Cavell and Marx, Endings, Beginnings


We cannot say that Stanley Cavell is a Marxist in the way that we could perhaps say that he is an Emersonian. This does not mean that Cavell is not interested in Marx and his philosophy. But what is his interest?

Marx situates what Cavell calls the modern, the intersection of modern philosophy and modern art which has to do with a new kind of difficulty. The philosopher associates this with a moment of radical breaking with tradition that is epitomised by Marx.[1] Cavell’s claim is supported by a quote from Critique of Hegel’s Philosophy of Right that argues that “the criticism of religion has been essentially completed” and that “the task of history, once the other-world of truth has vanished, to establish the truth of this world.”[2] Cavell characterises this moment as one

in which history and its conventions can no longer be taken for granted; in which music and painting and poetry (like nations) have to define themselves against their pasts; the beginning of a moment in which each of the arts becomes its own subject, as if its immediate artistic task is to establish its own existence.[3]
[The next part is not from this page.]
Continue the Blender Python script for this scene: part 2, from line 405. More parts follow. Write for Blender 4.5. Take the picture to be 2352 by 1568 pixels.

In The World Viewed, he frames again Marx’s contribution within the “radical criticism of one’s culture” listing many thinkers and artists who thought in terms of breaks with the past and present. He pairs Marx with Hegel in their thinking that philosophy “had come to an end, or ought to.”[4]


[1] Stanley Cavell, “Foreword”, in Must We Mean What We Say? (Cambridge, MA: Cambridge University Press, 1976), xxxvi.
[2] Karl Marx, Critique of Hegel’s Philosophy of Right, trans. Annette Jolin and Joseph O’Malley (Cambridge: Cambridge University Press, 1970), pars. 1 and 7,
[3] Cavell, “Foreword”, xxxvi.
[4] Cavell, The World Viewed: Reflections on the Ontology of Film, enlarged edn. (Cambridge, MA: Harvard University Press, 1979), 3.